If you are using Subversion for version control, you will need to keep most of the projects in the repository; however, some files and directories should only stay locally and not be tracked.

Getting ready

Make sure that your Django project is under the Subversion version control.

How to do it…

Open your command-line tool and set your default editor as nano, vi, vim or any other that you prefer, as follows:

$ export EDITOR=nano

Tip

If you don't have a preference, I would recommend using nano, which is very intuitive and a simple text editor for the terminal.
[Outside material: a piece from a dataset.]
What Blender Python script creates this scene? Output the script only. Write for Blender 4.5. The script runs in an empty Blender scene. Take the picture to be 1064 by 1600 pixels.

Then, go to your project directory and type the following command:

$ svn propedit svn:ignore myproject

This will open a temporary file in the editor, where you need to put the following file and directory patterns for Subversion to ignore:

# Project files and directories
local_settings.py
static
media
tmp

# Byte-compiled / optimized / DLL files
__pycache__
*.py[cod]
*$py.class
# C extensions
*.so

# PyInstaller
*.manifest
*.spec

# Installer logs
pip-log.txt
pip-delete-this-directory.txt

# Unit test / coverage reports
htmlcov
.tox
.coverage
.coverage.*
.cache
nosetests.xml
coverage.xml
*.cover

# Translations
*.pot

# Django stuff:
*.log

# PyBuilder
target

Save the file and exit the editor. For every other Python package in your project, you will need to ignore several files and directories too. Just go to a directory and type the following command:

$ svn propedit svn:ignore .

Then, put this in the temporary file, save it, and close the editor, as follows:

# Byte-compiled / optimized / DLL files
__pycache__
*.py[cod]
*$py.class
# C extensions
*.so

# PyInstaller
*.manifest
*.spec

# Installer logs
pip-log.txt
pip-delete-this-directory.txt

# Unit test / coverage reports
htmlcov
.tox
.coverage
.coverage.*
.cache
nosetests.xml
coverage.xml
*.cover

# Translations
*.pot

# Django stuff:
*.log

# PyBuilder
target

How it works…

In Subversion, you need to define the ignore properties for each directory of your project. Mainly, we don't want to track the Python-compiled files, for instance, *.pyc. We also want to ignore local_settings.py that is specific for each environment, static that replicates collected static files from different apps, media that contains uploaded files and changes together with the database, and tmp that is temporarily used for file uploads.

Tip

If you keep all your settings in a conf Python package as described in the Configuring settings for development, testing, staging, and production environments recipe, add settings.py to the ignored files too.